▶ _What the task requires_:
Hand back each line, unchanged, from the top down to the line where "front=tuple((z, 2.1, 1.25, 6, 'sy', 's')" sits.

▶ _Material provided_:
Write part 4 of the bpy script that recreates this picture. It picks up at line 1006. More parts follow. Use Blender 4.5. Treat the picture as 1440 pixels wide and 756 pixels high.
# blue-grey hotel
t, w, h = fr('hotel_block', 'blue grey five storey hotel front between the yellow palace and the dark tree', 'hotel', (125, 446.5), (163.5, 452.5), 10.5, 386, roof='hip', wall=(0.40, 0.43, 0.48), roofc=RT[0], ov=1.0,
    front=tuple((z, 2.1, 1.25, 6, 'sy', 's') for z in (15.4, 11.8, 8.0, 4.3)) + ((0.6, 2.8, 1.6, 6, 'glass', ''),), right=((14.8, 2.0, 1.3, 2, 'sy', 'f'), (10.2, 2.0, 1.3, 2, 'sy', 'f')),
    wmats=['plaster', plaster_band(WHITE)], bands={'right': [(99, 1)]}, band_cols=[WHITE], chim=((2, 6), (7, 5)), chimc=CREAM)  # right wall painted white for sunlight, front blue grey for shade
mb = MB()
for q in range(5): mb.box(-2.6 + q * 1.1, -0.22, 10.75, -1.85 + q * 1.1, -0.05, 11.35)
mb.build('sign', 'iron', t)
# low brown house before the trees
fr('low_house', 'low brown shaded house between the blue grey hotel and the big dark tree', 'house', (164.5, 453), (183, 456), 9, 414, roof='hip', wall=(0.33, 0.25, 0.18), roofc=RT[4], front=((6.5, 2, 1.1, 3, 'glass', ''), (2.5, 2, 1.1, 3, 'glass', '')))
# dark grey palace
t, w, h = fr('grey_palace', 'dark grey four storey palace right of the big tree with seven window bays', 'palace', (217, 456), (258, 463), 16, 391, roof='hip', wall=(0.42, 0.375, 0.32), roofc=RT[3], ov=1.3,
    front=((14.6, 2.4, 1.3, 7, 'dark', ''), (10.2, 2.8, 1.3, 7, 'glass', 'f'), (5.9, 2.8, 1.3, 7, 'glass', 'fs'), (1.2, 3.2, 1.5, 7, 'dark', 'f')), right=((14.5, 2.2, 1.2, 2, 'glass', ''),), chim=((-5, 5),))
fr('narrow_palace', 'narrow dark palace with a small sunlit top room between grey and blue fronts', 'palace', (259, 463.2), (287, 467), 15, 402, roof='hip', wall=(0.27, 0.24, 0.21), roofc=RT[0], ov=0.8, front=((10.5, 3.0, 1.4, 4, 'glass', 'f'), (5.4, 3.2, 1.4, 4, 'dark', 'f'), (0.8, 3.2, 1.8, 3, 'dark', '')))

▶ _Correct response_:
Write part 4 of the bpy script that recreates this picture. It picks up at line 1006. More parts follow. Use Blender 4.5. Treat the picture as 1440 pixels wide and 756 pixels high.
# blue-grey hotel
t, w, h = fr('hotel_block', 'blue grey five storey hotel front between the yellow palace and the dark tree', 'hotel', (125, 446.5), (163.5, 452.5), 10.5, 386, roof='hip', wall=(0.40, 0.43, 0.48), roofc=RT[0], ov=1.0,
    front=tuple((z, 2.1, 1.25, 6, 'sy', 's') for z in (15.4, 11.8, 8.0, 4.3)) + ((0.6, 2.8, 1.6, 6, 'glass', ''),), right=((14.8, 2.0, 1.3, 2, 'sy', 'f'), (10.2, 2.0, 1.3, 2, 'sy', 'f')),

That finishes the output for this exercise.